Court sessions were held in secret, with no indictments, no right of appeal, no juries, and no witnesses.

Der Name soll sich vom Sternenhimmel an der Decke der Kammer ableiten, weswegen es bei Terry Pratchett eine „Rats Chamber“ gibt, mit, genau, Ratten als Verzierung (und ja, das ist auch eine Anspielung auf das deutsche Wort „Ratskammer“). Besonders am Ende war die Sternenkammer nur noch ein brutales Machtwerkzeug, weswegen ihr Name unter Angelsachsen bis heute als Schimpfwort dient.

Und dabei durfte das Gericht noch nicht einmal Todesurteile verhängen, sondern nur Dinge wie Folter, Peitschenhiebe und Verstümmelungen anordnen. Nehmen wir den Puritaner William Prynne, ein Politiker und Autor:

He was brought before Star Chamber and found guilty of sedition, for which he was sentenced to have his ears cropped, fined £5,000 and imprisoned for life. (…) In 1637, he was again brought before Star Chamber (…).

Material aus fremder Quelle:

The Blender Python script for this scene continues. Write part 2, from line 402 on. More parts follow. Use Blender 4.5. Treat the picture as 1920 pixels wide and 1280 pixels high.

He was sentenced to stand in the pillory, to have what was left of his ears hacked off, his nose slit and the letters SL, for „seditious libeller“ branded into his cheeks.

Später wurde er rehabilitiert. Wenn dieser Autor das richtig zwischen den Zeilen liest, war er allerdings etwas nachtragend. Irgendwie.